Bilgisayar ekranında okuyayım deme. Bilgisayar ekranında okuma. Eğer ekranda okursan, noktayı virgül yaparsın. Bir de yeniden yazım yaptığını düşün. İmleci satır üzerinde tutup bir şeyleri değiştirme cazibesi oldukça keskin olur. Çıktısını alıp oku.

Tanya Ronder

Diğer insanlarla birlikte çalışırım çünkü başka biriyle yapılan sohbet, malzemeyi gömülü olan yerden kazıp çıkartmak, atölyelere gidip insanlara okutmak, keşfetmek ve fikirleri adım adım geliştirmek gibi şeyler benim yazma sürecimin anahtarıdır.

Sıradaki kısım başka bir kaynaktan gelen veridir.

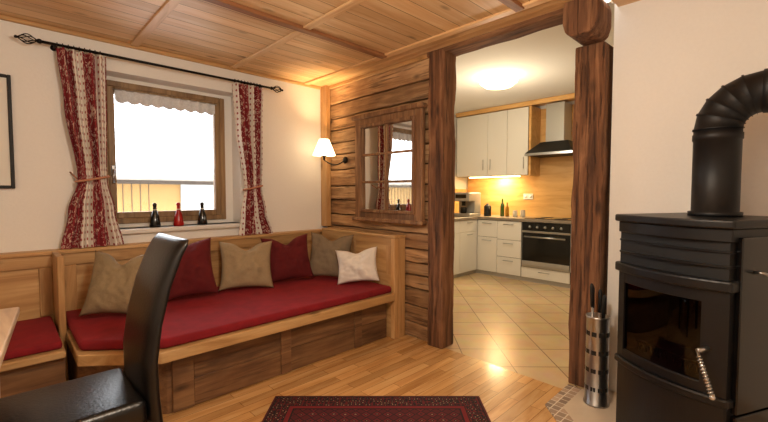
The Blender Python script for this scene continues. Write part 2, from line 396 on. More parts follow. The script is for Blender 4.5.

Ve sahnede izlemek istediğim oyunlarda da aslında adım adım evrilip gelişen ve içine birçok akıl ve elin nüfuz etmiş olduğu bir iş izlemek isterim. Demek istediğim diğerleriyle birlikte çalışın, yazdıklarınızı onlara gösterin, diyeceklerini dinleyin, oyunculara sesli bir şekilde okutun, kendiniz sesli bir şekilde okuyun.

Inua Ellams

Barber Shop Chronicles (2017)’ın 14 taslağı vardı. Güney Afrika, Zimbabve, Kenya, Uganda, Nijerya ve Gana’ya olan seyahatlerimden araştırıp oluşturduğum 60 saatlik ses kaydı sonucunda bu taslağı oluşturdum. Tüm bunların hepsi ise 1 saat 45 dakikalık bir metne denk geldi. Oyuna dahil edilmeyen başka birçok şey de vardı.